[Begin Data block]

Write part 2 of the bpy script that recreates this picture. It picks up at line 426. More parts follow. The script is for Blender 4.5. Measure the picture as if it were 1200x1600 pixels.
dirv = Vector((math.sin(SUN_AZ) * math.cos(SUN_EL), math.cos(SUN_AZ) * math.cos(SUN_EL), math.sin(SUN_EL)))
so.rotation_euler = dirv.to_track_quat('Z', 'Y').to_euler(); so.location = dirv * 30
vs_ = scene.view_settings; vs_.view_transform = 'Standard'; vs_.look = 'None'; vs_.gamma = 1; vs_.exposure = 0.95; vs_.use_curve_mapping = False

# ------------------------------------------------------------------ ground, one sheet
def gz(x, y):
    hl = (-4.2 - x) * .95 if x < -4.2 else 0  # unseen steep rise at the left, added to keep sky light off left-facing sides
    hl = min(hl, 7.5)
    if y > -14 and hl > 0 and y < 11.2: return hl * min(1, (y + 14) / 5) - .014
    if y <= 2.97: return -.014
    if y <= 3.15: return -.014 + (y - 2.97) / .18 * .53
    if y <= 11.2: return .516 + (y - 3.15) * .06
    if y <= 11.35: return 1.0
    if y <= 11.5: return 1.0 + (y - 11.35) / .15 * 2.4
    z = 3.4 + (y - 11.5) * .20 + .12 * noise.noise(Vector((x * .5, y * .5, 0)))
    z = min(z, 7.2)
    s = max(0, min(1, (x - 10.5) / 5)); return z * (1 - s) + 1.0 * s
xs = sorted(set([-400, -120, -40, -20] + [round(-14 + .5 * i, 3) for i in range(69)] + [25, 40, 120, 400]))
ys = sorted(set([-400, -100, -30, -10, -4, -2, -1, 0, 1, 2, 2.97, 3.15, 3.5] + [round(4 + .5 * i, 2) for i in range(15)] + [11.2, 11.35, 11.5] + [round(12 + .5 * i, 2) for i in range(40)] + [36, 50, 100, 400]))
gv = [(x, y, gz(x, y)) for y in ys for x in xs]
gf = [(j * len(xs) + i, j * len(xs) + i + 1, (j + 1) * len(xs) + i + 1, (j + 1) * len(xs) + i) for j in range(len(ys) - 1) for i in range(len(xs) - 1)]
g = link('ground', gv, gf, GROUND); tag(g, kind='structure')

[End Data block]

Return exactly the opening lines of the listing above, ending with the line that has "vs_ = scene.view_settings;".

Write part 2 of the bpy script that recreates this picture. It picks up at line 426. More parts follow. The script is for Blender 4.5. Measure the picture as if it were 1200x1600 pixels.
dirv = Vector((math.sin(SUN_AZ) * math.cos(SUN_EL), math.cos(SUN_AZ) * math.cos(SUN_EL), math.sin(SUN_EL)))
so.rotation_euler = dirv.to_track_quat('Z', 'Y').to_euler(); so.location = dirv * 30
vs_ = scene.view_settings; vs_.view_transform = 'Standard'; vs_.look = 'None'; vs_.gamma = 1; vs_.exposure = 0.95; vs_.use_curve_mapping = False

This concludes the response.